"Downing Street said yesterday that a referendum is unnecessary. It is, at the very least, an odd negotiating strategy for Mr Cameron to throw away the strongest card in his hand before the game has even started." - Telegraph leader
via conservativehome.blogs.com
The press are calling on Cameron not to treat us as "congenital idiots", but what if - politically and economically - we are? Let's not get into the whole 'in or out' issue of the EU. It inflames too many passions. Let's just look at one of the mooted solutions to the problems of the Euro.
The proposed EU Tobin Tax is a threat to Britain's economic future. The burden will fall, not merely disproportionately, but mainly on the City of London as the only global financial centre in the bloc. This has been reported in the quality press, as has the threat from City folk to move their businesses elsewhere, but there's no sign that the British people care.
David Cameron's political future depends, not on getting things right, but on pleasing that clueless majority. If he had the charisma of a Margaret Thatcher or a Tony Blair he might shape their opinions but he hasn't. He can't even influence the views of his coalition partners. Nor does it help that he short-sightedly joined in the scapegoating of bankers to cover for the failures of the political class at EU and national level.
Marcus Brigstocke's idiotic recent comment on Have I Got News for You to the effect that the bankers are always threatening to leave and winning political concessions, so "...maybe the public sector workers should all threaten to leave too..." probably better represents the general population's view than anything I can say. What, after all, is the City of London to a Warrington benefits claimant who is now more 'the man on the Clapham omnibus' of British politics than you or me?

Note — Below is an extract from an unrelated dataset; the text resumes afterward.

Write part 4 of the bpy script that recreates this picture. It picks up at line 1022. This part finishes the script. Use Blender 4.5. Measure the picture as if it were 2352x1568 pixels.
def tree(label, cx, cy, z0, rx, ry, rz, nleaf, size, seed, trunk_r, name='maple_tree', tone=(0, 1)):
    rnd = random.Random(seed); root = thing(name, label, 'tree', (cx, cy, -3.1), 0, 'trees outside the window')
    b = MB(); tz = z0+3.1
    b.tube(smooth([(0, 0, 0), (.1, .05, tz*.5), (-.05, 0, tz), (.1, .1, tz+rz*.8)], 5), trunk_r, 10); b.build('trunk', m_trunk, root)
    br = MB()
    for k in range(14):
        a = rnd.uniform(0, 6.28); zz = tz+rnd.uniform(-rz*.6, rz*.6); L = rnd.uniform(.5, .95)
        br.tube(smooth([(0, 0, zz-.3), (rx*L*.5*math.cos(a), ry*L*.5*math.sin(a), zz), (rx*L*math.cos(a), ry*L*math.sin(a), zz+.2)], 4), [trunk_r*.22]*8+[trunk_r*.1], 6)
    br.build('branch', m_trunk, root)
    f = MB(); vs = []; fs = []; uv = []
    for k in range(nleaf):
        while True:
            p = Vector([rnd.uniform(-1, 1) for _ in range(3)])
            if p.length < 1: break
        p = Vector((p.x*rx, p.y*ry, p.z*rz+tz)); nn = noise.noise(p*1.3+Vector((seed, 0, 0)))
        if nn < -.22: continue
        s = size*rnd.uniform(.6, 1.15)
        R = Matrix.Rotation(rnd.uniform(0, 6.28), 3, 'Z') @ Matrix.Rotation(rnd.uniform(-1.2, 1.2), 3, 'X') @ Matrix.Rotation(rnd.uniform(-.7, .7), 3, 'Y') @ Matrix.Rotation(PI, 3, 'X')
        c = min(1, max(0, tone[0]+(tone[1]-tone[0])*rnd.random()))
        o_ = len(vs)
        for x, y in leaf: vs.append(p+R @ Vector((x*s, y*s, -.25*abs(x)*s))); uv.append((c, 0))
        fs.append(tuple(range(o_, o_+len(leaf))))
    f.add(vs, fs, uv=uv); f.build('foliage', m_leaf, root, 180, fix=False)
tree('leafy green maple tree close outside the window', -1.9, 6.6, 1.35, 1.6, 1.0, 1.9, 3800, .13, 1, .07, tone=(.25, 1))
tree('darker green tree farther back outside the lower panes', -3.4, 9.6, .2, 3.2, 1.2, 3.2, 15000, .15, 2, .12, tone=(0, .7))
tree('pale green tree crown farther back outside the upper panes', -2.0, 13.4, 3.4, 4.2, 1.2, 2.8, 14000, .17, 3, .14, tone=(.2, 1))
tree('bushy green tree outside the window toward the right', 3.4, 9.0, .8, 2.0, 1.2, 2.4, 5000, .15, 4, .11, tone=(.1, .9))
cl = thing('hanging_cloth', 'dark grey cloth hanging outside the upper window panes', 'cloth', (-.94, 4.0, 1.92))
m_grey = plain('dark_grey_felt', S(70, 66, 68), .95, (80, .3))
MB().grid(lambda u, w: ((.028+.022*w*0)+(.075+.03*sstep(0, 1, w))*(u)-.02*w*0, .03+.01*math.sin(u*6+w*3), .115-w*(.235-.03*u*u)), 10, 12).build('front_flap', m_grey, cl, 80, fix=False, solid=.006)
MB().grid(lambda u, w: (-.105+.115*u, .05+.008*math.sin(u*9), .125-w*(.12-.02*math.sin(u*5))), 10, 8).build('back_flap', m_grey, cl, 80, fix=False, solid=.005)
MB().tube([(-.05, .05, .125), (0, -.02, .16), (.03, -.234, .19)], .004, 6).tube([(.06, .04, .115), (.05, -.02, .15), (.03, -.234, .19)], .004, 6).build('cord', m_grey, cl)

Well a great deal, actually, but if he doesn't understand that, a hapless, charisma-free, David Cameron can't help but listen to his ignorant views with attention.
For those of us who believe Britain would be 'Better off Out' the Tobin Tax proposal is further proof that our European 'partners' do not have our interests at heart. Yet it does not prove that the EU is rigged against us. It isn't. It's rigged, by its original French designers, against the German people. It was designed to exploit an historical guilt that no living German should now feel.
Unlike their federal government, which is as feckless as any group of politicians spending other peoples' money to buy votes, the hard-working German citizenry is largely debt-free. They produce fine goods, deliver fine services and more than pay their own way in the world. They are peaceful global citizens and no longer go in for armed evangelism. Would that we could say as much. Yet, true to the French design of the European Project, they have seen their pensions and public services cut, while they contribute more and more to bail out their feckless, massively-indebted neighbours. They are the EU's greatest victims.
Properly viewed, the EU is just a cynical game played to rules written by Frenchmen. It is a game played brilliantly by France and the other consistent net beneficiary nations. Only Britain and Germany ever naievely treat it as a serious political project. From this point of view, David Cameron is simply a bad coach of the British national team. Whether we believe Britain should play this game or not, for as long as we are in the league, we are entitled to have him try to lead the national team to victory.
The 'congenital idiocy' of British voters is something of an obstacle, perhaps. If Cameron believes in the EU and wants to see EU-scepticism decline however, then he needs to man up and do his job. Or make way for a new manager who will.